Wolfowitz, the former U.S. defense undersecretary who took up office as World Bank president last year, took part from Tokyo in the discussion on "Infrastructure: Lessons from the Last Two Decades of World Bank Engagement". The discussion involved video linkups with participants in Bangkok, Canberra, Hanoi, and Jakarta, as well as Tokyo.
"I was surprised to learn that we'd gone out of infrastructure," Wolfowitz said, speaking about a World Bank decision taken prior to his time.
He said infrastructure was critical to poverty reduction programs, and he had instructed his staff to recommence the funding of such projects, but without repeating the mistakes of the past.
He underlined the importance of the involvement of civil society organizations in the planning, execution and monitoring of such projects.
In the paper he presented during the discussion, he said that the World Bank had identified five lessons from failed infrastructure projects in the past -- the need to balance growth with access, to engage the private sector in these projects, to ensure safeguards for people and the environment, to confront corruption decisively, and to remember the basics of any successful project, such as planning, design, and analysis.

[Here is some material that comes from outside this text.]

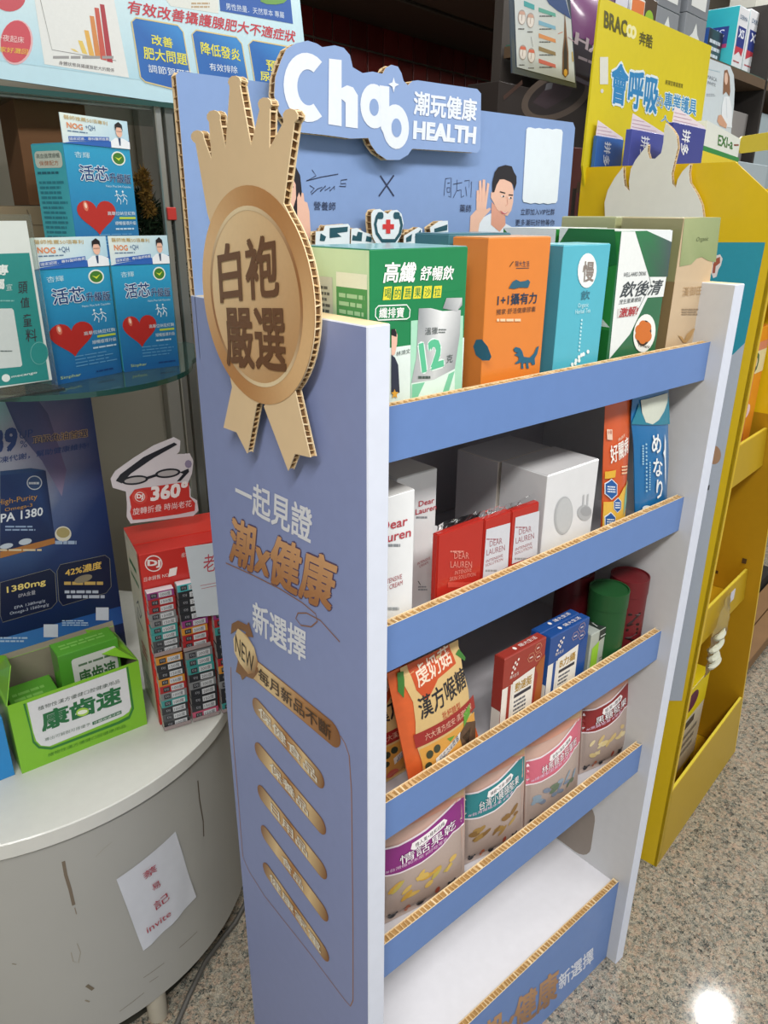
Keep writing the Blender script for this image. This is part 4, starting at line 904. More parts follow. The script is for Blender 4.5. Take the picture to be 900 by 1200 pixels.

Many World Bank-funded projects in Indonesia have been canceled because of corruption scandals, including a project for the procurement of school textbooks.
It remains uncertain whether Indonesia will be among the beneficiaries of the World Bank's return to the infrastructure sector, given that the country is still struggling to cope with widespread corruption. However, the development of infrastructure projects is one of the economic priorities of President Susilo Bambang Yudhoyono to help propel economic growth, generate jobs and eliminate poverty.
Indonesia's endemic corruption problem was highlighted by Rizal Ramli, a former economics minister, who pointed out that the World Bank was involved in the negotiations for a number of power plant projects in the 1990s that were clearly detrimental to the Indonesian people, but benefited the Indonesian as well as foreign contractors. One obvious indicator of this was the power rates to be charged to Indonesian customers, which were double international rates.
Wolfowitz said, however, that it was not only the World Bank, but also the governments of the United States and other developed countries that had played a part in pushing these lucrative "Triple A" projects on the Indonesian government.
"These were bad lessons to learn. I hope we don't forget that," he said.